- Direction: Provide an exact copy of the data, excluding the images.

++++ Recorded data ++++

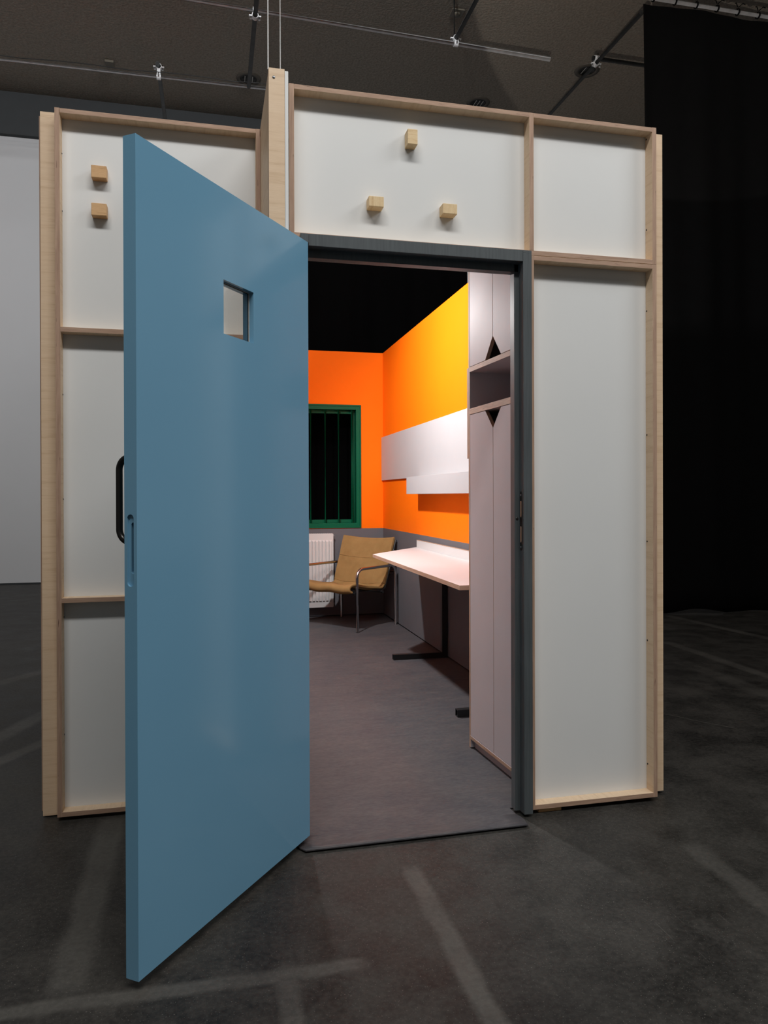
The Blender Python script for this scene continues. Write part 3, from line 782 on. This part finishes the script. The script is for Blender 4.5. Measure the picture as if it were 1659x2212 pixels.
def clamp(x, y, z, upper, label, hanger=0.0, gap=0.056):
    """two half-couplers at right angles on crossing tubes; upper: +1 the Y tube passes above, -1 below"""
    t = thing('tube_clamp', label, 'clamp', (x, y, z), 0, 'clamps joining the ceiling tubes')
    ring_ = lambda c, ax: [(c[0], c[1]+0.031*math.cos(a), c[2]+0.031*math.sin(a)) if ax == 0 else (c[0]+0.031*math.cos(a), c[1], c[2]+0.031*math.sin(a)) for a in [2*math.pi*i/20 for i in range(20)]]
    def band(c, ax):
        bm = bm_new(); w = 0.024; A = []; n_ = 20
        for o_ in (-w, w):
            for rr in (0.0275, 0.034):
                A.append([bm.verts.new((c[0]+o_, c[1]+rr*math.cos(a), c[2]+rr*math.sin(a)) if ax == 0 else (c[0]+rr*math.cos(a), c[1]+o_, c[2]+rr*math.sin(a))) for a in [2*math.pi*i/n_ for i in range(n_)]])
        for p, q in ((0, 1), (1, 3), (3, 2), (2, 0)):
            for k in range(n_): bm.faces.new((A[p][k], A[p][(k+1) % n_], A[q][(k+1) % n_], A[q][k]))
        return bm
    dz = gap*upper
    obj('coupler', band((0, 0, 0), 0), M_steel, t); obj('coupler', band((0, 0, dz), 1), M_steel, t)
    for (p, q) in (((0, -0.044, -0.012), (0, -0.044, 0.034)), ((-0.044, 0, dz-0.03), (-0.044, 0, dz+0.02)), ((0.044, 0, dz-0.034), (0.044, 0, dz+0.02))):
        obj('bolt', tube(bm_new(), [p, q], 0.007, 8), M_blacksteel, t)
        obj('nut', tube(bm_new(), [Vector(p)-Vector((0, 0, 0.004)), Vector(p)+Vector((0, 0, 0.006))], 0.013, 6), M_steel, t)
    sbox('lug', (-0.062, -0.012, dz-0.008), (-0.03, 0.012, dz+0.004), M_steel, t); sbox('lug', (0.03, -0.012, dz-0.008), (0.062, 0.012, dz+0.004), M_steel, t)
    if gap > 0.06: sbox('spacer', (-0.02, -0.02, 0.026), (0.02, 0.02, dz-0.026), M_steel, t)
    if hanger:
        obj('hanger_rod', tube(bm_new(), [(0.0, 0.05, dz), (0.0, 0.05, hanger)], 0.012, 10), M_dtube, t)
        obj('hanger_plate', box(bm_new(), -0.04, 0.01, hanger-0.008, 0.04, 0.09, hanger), M_dtube, t)
    return t
clamp(0.196, 5.182, 6.25, -1, 'clamp where the dark tube left of the cords crosses the long bright tube')
clamp(2.403, 5.256, 6.25, 1, 'clamp above the doorway panel where a dark tube meets the bright tube', 0.6)
clamp(-0.855, 6.675, 6.25, 1, 'clamp above the left white panel holding the further steel tube', gap=0.12)
clamp(4.066, 5.16, 6.245, -1, 'clamp on the slanting dark tube beside the black curtain')

# flat black disc painting the dark of a hollow mouth on the near tube end
o = obj('bore_shade', lathe(bm_new(), [(0.0, 0.0), (0.0195, 0.0)], (0, 0, 0), 20), M_gasket, bpy.data.objects['scaffold_tube.004'], 0, Vector((-0.862, 6.5985, 6.37))-bpy.data.objects['scaffold_tube.004'].location)
o.rotation_euler = (R(90), 0, 0)
cp = [(-6.4, 6.775, 6.283)]+[(x, 6.80-0.0222*(x+6.5)-0.02, 6.283+0.018*abs(math.sin(x*2.6))) for x in [-5.5+0.12*k for k in range(58)]]
tag(obj('cable', tube(bm_new(), cp, 0.005, 8), M_gasket), 'thin black cable lying along the further steel tube', 'cable')
# hanging cords, downlights, small ceiling devices
tag(obj('hanging_cord', tube(bm_new(), [(0, 0, 0), (0, 0, 4.146)], 0.0028, 8), M_cable, None, 0, (-0.0765, -0.045, 2.704)), 'thicker white cord at the left edge of the upright plywood wall end', 'cord')
tag(obj('hanging_cord', tube(bm_new(), [(0, 0, 0), (0, 0, 4.146)], 0.0019, 8), M_cable, None, 0, (-0.0345, -0.045, 2.699)), 'thinner cord behind the right edge of the upright plywood wall end', 'cord')

def downlight(x, y, label):
    t = thing('downlight', label, 'ceiling light', (x, y, 6.85), 0, 'recessed ceiling downlights')
    obj('trim_ring', lathe(bm_new(), [(0.165, 0.0), (0.16, -0.012), (0.115, -0.016), (0.105, -0.006), (0.105, -0.001)], (0, 0, 0), 32), M_lamp_ring, t)
    obj('reflector', lathe(bm_new(), [(0.105, -0.001), (0.098, -0.010), (0.094, -0.002), (0.0, -0.002)], (0, 0, 0), 32), M_gasket, t)
    for k in (-1, 0, 1): sbox('louvre', (k*0.05-0.004, -0.075, -0.009), (k*0.05+0.006, 0.075, -0.003), M_lamp_ref, t, 0)
downlight(0.251, 7.565, 'round recessed downlight by the dark tube left of the white cords')
downlight(4.606, 6.372, 'round recessed downlight crossed by the slanting tube beside curtain')
downlight(3.486, 7.462, 'round recessed downlight half hidden by the top edge of the doorway panel')
sd = thing('smoke_detector', 'small square beige ceiling sensor beside the tube clamp', 'sensor', (2.544, 5.628, 6.85))
obj('plate', box(bm_new(), -0.075, -0.075, -0.014, 0.075, 0.075, 0.0), M_taupe, sd, 0.004)
obj('dome', lathe(bm_new(), [(0.038, -0.012), (0.036, -0.03), (0.02, -0.036), (0.0, -0.036)], (0, 0, 0), 24), M_taupe, sd)
cb = obj('ceiling_box', box(bm_new(), -0.055, -0.055, -0.03, 0.055, 0.055, 0), M_taupe, None, 0.003, (-1.52, 7.572, 6.85)); tag(cb, 'small square box on the ceiling at upper left', 'box')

++++

- Problem solution:
The Blender Python script for this scene continues. Write part 3, from line 782 on. This part finishes the script. The script is for Blender 4.5. Measure the picture as if it were 1659x2212 pixels.
def clamp(x, y, z, upper, label, hanger=0.0, gap=0.056):
    """two half-couplers at right angles on crossing tubes; upper: +1 the Y tube passes above, -1 below"""
    t = thing('tube_clamp', label, 'clamp', (x, y, z), 0, 'clamps joining the ceiling tubes')
    ring_ = lambda c, ax: [(c[0], c[1]+0.031*math.cos(a), c[2]+0.031*math.sin(a)) if ax == 0 else (c[0]+0.031*math.cos(a), c[1], c[2]+0.031*math.sin(a)) for a in [2*math.pi*i/20 for i in range(20)]]
    def band(c, ax):
        bm = bm_new(); w = 0.024; A = []; n_ = 20
        for o_ in (-w, w):
            for rr in (0.0275, 0.034):
                A.append([bm.verts.new((c[0]+o_, c[1]+rr*math.cos(a), c[2]+rr*math.sin(a)) if ax == 0 else (c[0]+rr*math.cos(a), c[1]+o_, c[2]+rr*math.sin(a))) for a in [2*math.pi*i/n_ for i in range(n_)]])
        for p, q in ((0, 1), (1, 3), (3, 2), (2, 0)):
            for k in range(n_): bm.faces.new((A[p][k], A[p][(k+1) % n_], A[q][(k+1) % n_], A[q][k]))
        return bm
    dz = gap*upper
    obj('coupler', band((0, 0, 0), 0), M_steel, t); obj('coupler', band((0, 0, dz), 1), M_steel, t)
    for (p, q) in (((0, -0.044, -0.012), (0, -0.044, 0.034)), ((-0.044, 0, dz-0.03), (-0.044, 0, dz+0.02)), ((0.044, 0, dz-0.034), (0.044, 0, dz+0.02))):
        obj('bolt', tube(bm_new(), [p, q], 0.007, 8), M_blacksteel, t)
        obj('nut', tube(bm_new(), [Vector(p)-Vector((0, 0, 0.004)), Vector(p)+Vector((0, 0, 0.006))], 0.013, 6), M_steel, t)
    sbox('lug', (-0.062, -0.012, dz-0.008), (-0.03, 0.012, dz+0.004), M_steel, t); sbox('lug', (0.03, -0.012, dz-0.008), (0.062, 0.012, dz+0.004), M_steel, t)
    if gap > 0.06: sbox('spacer', (-0.02, -0.02, 0.026), (0.02, 0.02, dz-0.026), M_steel, t)
    if hanger:
        obj('hanger_rod', tube(bm_new(), [(0.0, 0.05, dz), (0.0, 0.05, hanger)], 0.012, 10), M_dtube, t)
        obj('hanger_plate', box(bm_new(), -0.04, 0.01, hanger-0.008, 0.04, 0.09, hanger), M_dtube, t)
    return t
clamp(0.196, 5.182, 6.25, -1, 'clamp where the dark tube left of the cords crosses the long bright tube')
clamp(2.403, 5.256, 6.25, 1, 'clamp above the doorway panel where a dark tube meets the bright tube', 0.6)
clamp(-0.855, 6.675, 6.25, 1, 'clamp above the left white panel holding the further steel tube', gap=0.12)
clamp(4.066, 5.16, 6.245, -1, 'clamp on the slanting dark tube beside the black curtain')

# flat black disc painting the dark of a hollow mouth on the near tube end
o = obj('bore_shade', lathe(bm_new(), [(0.0, 0.0), (0.0195, 0.0)], (0, 0, 0), 20), M_gasket, bpy.data.objects['scaffold_tube.004'], 0, Vector((-0.862, 6.5985, 6.37))-bpy.data.objects['scaffold_tube.004'].location)
o.rotation_euler = (R(90), 0, 0)
cp = [(-6.4, 6.775, 6.283)]+[(x, 6.80-0.0222*(x+6.5)-0.02, 6.283+0.018*abs(math.sin(x*2.6))) for x in [-5.5+0.12*k for k in range(58)]]
tag(obj('cable', tube(bm_new(), cp, 0.005, 8), M_gasket), 'thin black cable lying along the further steel tube', 'cable')
# hanging cords, downlights, small ceiling devices
tag(obj('hanging_cord', tube(bm_new(), [(0, 0, 0), (0, 0, 4.146)], 0.0028, 8), M_cable, None, 0, (-0.0765, -0.045, 2.704)), 'thicker white cord at the left edge of the upright plywood wall end', 'cord')
tag(obj('hanging_cord', tube(bm_new(), [(0, 0, 0), (0, 0, 4.146)], 0.0019, 8), M_cable, None, 0, (-0.0345, -0.045, 2.699)), 'thinner cord behind the right edge of the upright plywood wall end', 'cord')

def downlight(x, y, label):
    t = thing('downlight', label, 'ceiling light', (x, y, 6.85), 0, 'recessed ceiling downlights')
    obj('trim_ring', lathe(bm_new(), [(0.165, 0.0), (0.16, -0.012), (0.115, -0.016), (0.105, -0.006), (0.105, -0.001)], (0, 0, 0), 32), M_lamp_ring, t)
    obj('reflector', lathe(bm_new(), [(0.105, -0.001), (0.098, -0.010), (0.094, -0.002), (0.0, -0.002)], (0, 0, 0), 32), M_gasket, t)
    for k in (-1, 0, 1): sbox('louvre', (k*0.05-0.004, -0.075, -0.009), (k*0.05+0.006, 0.075, -0.003), M_lamp_ref, t, 0)
downlight(0.251, 7.565, 'round recessed downlight by the dark tube left of the white cords')
downlight(4.606, 6.372, 'round recessed downlight crossed by the slanting tube beside curtain')
downlight(3.486, 7.462, 'round recessed downlight half hidden by the top edge of the doorway panel')
sd = thing('smoke_detector', 'small square beige ceiling sensor beside the tube clamp', 'sensor', (2.544, 5.628, 6.85))
obj('plate', box(bm_new(), -0.075, -0.075, -0.014, 0.075, 0.075, 0.0), M_taupe, sd, 0.004)
obj('dome', lathe(bm_new(), [(0.038, -0.012), (0.036, -0.03), (0.02, -0.036), (0.0, -0.036)], (0, 0, 0), 24), M_taupe, sd)
cb = obj('ceiling_box', box(bm_new(), -0.055, -0.055, -0.03, 0.055, 0.055, 0), M_taupe, None, 0.003, (-1.52, 7.572, 6.85)); tag(cb, 'small square box on the ceiling at upper left', 'box')